Ülkemiz nüfusunun yüzde 50’ye yakını kadın. Ama TBMM’de temsil edilen kadın milletvekili sayımız bu rakamın yüzde 5’ini bile geçmiyor. Yani, toplumun yüzde 50’lik kesimi, parlamentonun yüzde 95’lik bölümünü oluşturuyor.
Olur mu?
Olmaz mı?
Vallah, bu sorulara hemen ve peşinen cevap vereyim. Ben bilmem, liderler bilir. Çünkü kalemde, kağıtta, vekil adaylarının az çok seçilebilecekleri merkezler ve sıraları da onların elinde.
Onlar isterse, olur.
Lakin geçtiğimiz seçimlerdeki gibi, lafta “evet”, icraatta ise “biraz bekleyin” düşüncesiyle hareket edilirse, kadınlarımız için bu seçimde de yüzlerinin güleceğini söylemek çok erken olur.

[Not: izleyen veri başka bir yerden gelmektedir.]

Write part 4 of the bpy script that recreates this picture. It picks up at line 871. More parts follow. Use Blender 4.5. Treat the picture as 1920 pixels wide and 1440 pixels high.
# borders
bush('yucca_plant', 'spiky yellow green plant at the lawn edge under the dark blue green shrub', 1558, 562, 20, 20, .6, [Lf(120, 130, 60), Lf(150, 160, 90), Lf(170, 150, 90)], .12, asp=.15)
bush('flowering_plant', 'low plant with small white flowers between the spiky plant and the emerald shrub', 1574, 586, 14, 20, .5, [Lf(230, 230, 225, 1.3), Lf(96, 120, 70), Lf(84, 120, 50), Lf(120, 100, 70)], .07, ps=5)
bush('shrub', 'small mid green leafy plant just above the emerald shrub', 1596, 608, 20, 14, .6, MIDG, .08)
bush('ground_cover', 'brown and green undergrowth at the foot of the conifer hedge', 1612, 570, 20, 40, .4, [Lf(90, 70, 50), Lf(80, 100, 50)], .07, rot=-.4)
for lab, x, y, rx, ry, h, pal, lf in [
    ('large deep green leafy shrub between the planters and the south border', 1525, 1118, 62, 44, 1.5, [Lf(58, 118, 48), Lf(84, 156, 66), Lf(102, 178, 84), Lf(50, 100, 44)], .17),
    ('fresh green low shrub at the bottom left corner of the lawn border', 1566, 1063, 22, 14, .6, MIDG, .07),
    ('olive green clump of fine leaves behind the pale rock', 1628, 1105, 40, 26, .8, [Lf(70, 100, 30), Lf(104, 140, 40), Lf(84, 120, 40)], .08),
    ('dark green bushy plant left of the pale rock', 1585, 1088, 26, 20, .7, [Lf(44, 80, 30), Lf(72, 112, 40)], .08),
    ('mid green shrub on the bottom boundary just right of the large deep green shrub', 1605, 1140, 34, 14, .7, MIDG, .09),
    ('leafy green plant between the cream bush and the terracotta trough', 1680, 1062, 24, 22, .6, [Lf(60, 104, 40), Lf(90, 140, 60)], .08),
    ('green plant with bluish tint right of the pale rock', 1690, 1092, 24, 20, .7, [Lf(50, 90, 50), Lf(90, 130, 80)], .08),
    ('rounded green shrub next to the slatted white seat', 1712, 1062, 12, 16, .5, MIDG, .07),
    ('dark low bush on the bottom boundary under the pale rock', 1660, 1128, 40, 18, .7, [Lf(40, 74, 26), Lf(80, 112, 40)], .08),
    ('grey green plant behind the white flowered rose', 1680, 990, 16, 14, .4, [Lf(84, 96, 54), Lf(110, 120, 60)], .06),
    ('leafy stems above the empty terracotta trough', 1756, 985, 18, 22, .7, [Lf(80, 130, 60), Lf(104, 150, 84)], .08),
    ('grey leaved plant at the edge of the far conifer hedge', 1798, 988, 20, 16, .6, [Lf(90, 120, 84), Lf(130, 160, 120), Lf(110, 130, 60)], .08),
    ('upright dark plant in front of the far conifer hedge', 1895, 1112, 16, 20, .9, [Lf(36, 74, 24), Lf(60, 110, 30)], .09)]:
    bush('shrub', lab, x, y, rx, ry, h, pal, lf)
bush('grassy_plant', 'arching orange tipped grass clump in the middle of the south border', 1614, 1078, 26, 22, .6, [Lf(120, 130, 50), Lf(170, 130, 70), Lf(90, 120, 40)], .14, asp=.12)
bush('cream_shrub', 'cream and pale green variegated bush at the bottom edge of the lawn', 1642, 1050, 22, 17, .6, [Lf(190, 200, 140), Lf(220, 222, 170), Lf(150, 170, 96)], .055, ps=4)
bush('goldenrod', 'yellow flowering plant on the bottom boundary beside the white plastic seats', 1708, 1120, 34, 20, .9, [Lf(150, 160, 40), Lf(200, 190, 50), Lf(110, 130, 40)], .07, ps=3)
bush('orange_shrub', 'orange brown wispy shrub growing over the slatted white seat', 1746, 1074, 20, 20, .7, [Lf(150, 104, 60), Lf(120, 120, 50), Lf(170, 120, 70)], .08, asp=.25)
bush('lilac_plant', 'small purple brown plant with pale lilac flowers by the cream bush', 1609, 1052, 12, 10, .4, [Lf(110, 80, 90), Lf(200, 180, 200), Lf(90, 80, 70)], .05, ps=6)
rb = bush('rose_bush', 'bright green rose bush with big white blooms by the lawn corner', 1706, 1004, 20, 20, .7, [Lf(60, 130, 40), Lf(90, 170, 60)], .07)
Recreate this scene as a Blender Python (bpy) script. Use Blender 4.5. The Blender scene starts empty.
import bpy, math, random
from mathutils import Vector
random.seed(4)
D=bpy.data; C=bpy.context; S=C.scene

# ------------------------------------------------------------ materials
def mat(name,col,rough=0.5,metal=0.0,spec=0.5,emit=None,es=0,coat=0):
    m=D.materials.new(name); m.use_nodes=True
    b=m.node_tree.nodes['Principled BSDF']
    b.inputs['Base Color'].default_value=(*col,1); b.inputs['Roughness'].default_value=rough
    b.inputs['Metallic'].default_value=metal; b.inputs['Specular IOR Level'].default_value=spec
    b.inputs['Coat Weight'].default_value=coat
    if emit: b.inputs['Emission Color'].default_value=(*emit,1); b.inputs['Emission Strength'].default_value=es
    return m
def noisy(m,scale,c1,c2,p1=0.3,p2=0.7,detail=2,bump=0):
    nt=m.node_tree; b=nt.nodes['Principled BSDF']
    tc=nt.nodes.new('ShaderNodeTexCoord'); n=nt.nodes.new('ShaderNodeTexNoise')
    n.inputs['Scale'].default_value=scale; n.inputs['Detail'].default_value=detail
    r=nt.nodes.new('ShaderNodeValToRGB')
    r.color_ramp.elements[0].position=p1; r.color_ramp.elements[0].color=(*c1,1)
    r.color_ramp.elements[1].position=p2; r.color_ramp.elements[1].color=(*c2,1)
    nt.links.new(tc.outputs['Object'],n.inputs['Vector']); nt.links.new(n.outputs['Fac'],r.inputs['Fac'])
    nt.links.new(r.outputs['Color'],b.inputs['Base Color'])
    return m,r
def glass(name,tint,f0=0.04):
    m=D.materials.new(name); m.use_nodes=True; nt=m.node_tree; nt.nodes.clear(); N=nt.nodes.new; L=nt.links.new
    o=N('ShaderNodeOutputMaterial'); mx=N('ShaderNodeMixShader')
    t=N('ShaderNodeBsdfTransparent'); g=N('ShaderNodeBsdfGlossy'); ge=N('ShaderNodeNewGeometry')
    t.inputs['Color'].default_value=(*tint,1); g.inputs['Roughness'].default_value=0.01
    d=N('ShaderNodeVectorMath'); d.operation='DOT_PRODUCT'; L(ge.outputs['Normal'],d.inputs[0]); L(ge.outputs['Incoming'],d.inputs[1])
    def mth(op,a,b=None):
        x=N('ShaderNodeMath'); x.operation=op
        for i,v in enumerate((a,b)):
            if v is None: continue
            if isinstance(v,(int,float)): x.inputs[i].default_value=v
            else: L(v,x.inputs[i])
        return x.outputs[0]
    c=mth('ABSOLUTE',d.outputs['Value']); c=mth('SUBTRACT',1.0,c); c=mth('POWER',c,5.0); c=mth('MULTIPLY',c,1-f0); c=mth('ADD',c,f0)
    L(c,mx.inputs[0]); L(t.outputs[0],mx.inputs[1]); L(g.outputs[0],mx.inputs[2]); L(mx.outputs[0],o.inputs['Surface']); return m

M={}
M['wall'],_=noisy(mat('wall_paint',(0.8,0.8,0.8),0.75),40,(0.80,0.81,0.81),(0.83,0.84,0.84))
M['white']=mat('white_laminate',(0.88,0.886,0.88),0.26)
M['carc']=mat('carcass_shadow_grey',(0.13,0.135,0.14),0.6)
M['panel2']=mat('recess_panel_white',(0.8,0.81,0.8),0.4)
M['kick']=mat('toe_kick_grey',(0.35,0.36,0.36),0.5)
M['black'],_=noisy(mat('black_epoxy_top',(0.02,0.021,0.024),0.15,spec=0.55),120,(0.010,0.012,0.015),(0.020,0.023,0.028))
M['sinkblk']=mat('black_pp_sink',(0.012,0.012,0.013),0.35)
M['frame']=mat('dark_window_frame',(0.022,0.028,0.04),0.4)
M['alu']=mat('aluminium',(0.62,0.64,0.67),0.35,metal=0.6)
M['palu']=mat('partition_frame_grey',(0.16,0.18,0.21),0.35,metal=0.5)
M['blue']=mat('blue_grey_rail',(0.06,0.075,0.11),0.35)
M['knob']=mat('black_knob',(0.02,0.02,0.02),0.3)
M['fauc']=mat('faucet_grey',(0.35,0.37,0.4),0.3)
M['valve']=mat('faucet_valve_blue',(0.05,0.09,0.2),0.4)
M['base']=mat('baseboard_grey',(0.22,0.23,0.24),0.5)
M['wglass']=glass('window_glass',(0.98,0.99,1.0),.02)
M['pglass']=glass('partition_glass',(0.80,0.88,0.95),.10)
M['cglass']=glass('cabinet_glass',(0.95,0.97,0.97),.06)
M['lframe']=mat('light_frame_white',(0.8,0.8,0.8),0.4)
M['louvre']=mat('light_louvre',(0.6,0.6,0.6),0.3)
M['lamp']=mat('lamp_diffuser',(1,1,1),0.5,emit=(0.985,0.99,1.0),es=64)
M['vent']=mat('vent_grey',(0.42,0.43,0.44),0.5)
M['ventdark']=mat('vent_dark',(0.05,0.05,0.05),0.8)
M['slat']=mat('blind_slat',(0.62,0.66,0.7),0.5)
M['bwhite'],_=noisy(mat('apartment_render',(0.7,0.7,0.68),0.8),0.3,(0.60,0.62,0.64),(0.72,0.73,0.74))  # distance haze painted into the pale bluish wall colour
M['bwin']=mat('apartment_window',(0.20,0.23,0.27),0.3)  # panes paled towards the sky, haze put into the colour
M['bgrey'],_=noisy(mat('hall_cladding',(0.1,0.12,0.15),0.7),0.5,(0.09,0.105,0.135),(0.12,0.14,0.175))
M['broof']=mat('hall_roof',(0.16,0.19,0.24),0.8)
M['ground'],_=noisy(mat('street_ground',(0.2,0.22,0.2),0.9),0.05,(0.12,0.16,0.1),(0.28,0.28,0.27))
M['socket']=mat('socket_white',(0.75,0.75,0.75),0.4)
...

Gelelim, Bursa’daki kadınlar ve siyasete.
Her fırsatta kadınlarımız için, “Onlar bizlerin baş tacı. Eşimiz, annemiz, bacımız, kardeşimiz, kızlarımız” diyerek söze başlayıp, “cennet annelerin ayakları altındadır” söylemiyle tamamlıyoruz. Sonrası…
Sıra vekillik için geldiğinde veya siyasette kadının ön plana çıkması için başlattığı çalışmalara geldiğinde, “Sen dur. Sıranı bekle. Biz varken, kadınlara sıra gelir mi?” düşüncesiyle yine onları hayal kırıklığına uğratıyoruz.
Aslında, bu dönemde Bursa siyaseti için kadınlar için büyük bir kazanıma sahne olduk. Bütün partilerde kadın aday adaylarının cesaretleri arttı.
Sayıları arttı.
Liderlerin, kadınlara şans tanıyacakları mesajı vermesiyle de siyasete olan kadın ilgisi arttı.
Bakalım,7 Nisan’da listeler açıklandığında, şanslı kadınları göreceğiz. Seçilebilecek sıradaki insanlarımızı göreceğiz.